Pour autant, il n’est pas sérieux de réduire l’avenir d’Atos à sa seule valeur financière. Nous l’avons vu : ses activités sont stratégiques pour beaucoup et vitales pour certaines et toutes demandent un niveau de confidentialité très élevé voire maximal. A tel point que dès début 2022 « l’Institut des hautes études de défense nationale, dirigé par le général Benoit Durieux, faisait part des inquiétudes des militaires au ministre Sébastien Lecornu. » (voir article) Il était question « [de]savoir-faire quasi-unique dans la simulation numérique des essais nucléaires qui en fait effectivement une source stratégique de la souveraineté française et européenne. » (idem)

Pour autant le gouvernement et le président de la République n’ont répondu à aucune de ces inquiétudes. L’affaire est devenue publique, un peu avant la rentrée. Des sénateurs du parti Les républicains publièrent une tribune « Cessons de vendre nos fleurons les plus stratégiques à des puissances étrangères ». Le ton était donné. D’autres partis et parlementaires se saisiront de cette affaire qui est une atteinte majeure à la souveraineté de notre pays.
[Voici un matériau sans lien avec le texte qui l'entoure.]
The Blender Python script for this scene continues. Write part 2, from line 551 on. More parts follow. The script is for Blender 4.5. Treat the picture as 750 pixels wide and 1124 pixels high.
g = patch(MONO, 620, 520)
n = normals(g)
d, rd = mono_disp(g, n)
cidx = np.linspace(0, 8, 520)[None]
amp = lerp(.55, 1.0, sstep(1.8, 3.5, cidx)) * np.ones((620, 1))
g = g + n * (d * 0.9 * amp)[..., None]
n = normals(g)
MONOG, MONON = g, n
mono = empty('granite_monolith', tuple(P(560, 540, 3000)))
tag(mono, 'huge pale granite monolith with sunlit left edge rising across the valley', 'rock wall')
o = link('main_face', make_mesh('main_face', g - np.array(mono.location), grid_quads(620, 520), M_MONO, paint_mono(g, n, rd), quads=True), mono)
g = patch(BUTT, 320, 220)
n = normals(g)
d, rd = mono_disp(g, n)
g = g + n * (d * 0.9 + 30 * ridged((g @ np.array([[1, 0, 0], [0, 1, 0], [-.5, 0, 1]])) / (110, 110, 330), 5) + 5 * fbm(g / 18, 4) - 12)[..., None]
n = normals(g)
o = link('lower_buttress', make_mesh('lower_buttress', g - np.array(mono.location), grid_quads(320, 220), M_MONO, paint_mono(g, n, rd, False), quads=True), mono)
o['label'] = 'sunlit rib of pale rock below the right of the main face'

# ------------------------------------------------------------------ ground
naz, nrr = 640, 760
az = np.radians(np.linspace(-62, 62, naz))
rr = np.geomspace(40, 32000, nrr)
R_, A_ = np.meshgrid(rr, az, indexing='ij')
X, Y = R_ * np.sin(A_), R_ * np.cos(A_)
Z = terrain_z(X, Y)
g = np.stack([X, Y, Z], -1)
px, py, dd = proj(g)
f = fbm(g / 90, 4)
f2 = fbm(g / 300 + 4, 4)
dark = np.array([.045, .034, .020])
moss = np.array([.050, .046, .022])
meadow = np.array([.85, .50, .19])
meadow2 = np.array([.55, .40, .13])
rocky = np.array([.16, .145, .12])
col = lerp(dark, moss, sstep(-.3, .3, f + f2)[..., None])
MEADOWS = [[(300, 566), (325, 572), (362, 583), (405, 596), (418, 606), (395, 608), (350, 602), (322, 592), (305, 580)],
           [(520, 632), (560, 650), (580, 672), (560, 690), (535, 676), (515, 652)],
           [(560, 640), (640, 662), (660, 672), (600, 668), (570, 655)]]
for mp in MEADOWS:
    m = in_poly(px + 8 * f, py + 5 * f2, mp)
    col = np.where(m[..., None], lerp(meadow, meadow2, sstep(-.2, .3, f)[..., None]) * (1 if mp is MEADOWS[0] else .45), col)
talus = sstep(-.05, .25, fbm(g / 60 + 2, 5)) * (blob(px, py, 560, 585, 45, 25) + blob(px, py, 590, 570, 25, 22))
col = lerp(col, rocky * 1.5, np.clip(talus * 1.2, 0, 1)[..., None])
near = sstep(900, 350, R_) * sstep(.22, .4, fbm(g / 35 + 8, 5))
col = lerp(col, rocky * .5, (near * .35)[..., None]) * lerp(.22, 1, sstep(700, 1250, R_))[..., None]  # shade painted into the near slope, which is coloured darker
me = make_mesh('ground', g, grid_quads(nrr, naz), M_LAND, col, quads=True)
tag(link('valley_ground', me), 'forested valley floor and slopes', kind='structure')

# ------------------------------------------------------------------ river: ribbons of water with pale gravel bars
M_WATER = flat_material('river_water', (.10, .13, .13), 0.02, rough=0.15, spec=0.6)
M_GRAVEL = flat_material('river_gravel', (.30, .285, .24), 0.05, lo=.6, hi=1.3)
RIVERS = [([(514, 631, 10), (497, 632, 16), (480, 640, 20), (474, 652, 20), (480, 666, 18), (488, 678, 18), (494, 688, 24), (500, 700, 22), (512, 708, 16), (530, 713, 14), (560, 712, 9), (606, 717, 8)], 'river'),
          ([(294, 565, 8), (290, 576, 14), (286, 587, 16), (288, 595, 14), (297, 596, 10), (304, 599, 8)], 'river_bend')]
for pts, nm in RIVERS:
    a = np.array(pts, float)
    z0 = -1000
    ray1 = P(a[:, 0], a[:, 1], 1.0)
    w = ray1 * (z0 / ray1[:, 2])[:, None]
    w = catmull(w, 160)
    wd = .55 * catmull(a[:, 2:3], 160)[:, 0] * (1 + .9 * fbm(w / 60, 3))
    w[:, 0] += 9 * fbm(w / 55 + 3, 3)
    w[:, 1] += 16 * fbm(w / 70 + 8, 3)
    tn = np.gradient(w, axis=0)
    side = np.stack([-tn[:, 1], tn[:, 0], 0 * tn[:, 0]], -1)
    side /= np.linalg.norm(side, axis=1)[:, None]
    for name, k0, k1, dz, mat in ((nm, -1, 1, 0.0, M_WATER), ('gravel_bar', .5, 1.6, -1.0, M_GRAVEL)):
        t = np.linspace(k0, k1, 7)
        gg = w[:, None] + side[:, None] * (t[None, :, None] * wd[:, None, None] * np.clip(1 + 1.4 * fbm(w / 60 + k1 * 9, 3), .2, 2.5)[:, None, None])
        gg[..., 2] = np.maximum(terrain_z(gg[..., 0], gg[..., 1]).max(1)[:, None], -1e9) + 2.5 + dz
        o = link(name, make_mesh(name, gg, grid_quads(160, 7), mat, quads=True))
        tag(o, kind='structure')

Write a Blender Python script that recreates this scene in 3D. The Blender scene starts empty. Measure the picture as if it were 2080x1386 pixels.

Certains interpelleront le gouvernement par des questions écrites, d’autres par des questions d’actualité au gouvernement , une proposition de loi porte la nationalisation temporaire de l’entreprise à but de sauvegarde stratégique etc.

A ce stade, par la voix du Ministre des finances, « Le gouvernement ne compte ni nationaliser Atos, ni prendre une participation » et réduit le champ d’action envisagé par le gouvernement aux supercalculateurs, ce qui est un peu court et ne prend pas en considération les risques consécutifs à la prise de contrôle des activités d’infogérance par un acteur étranger.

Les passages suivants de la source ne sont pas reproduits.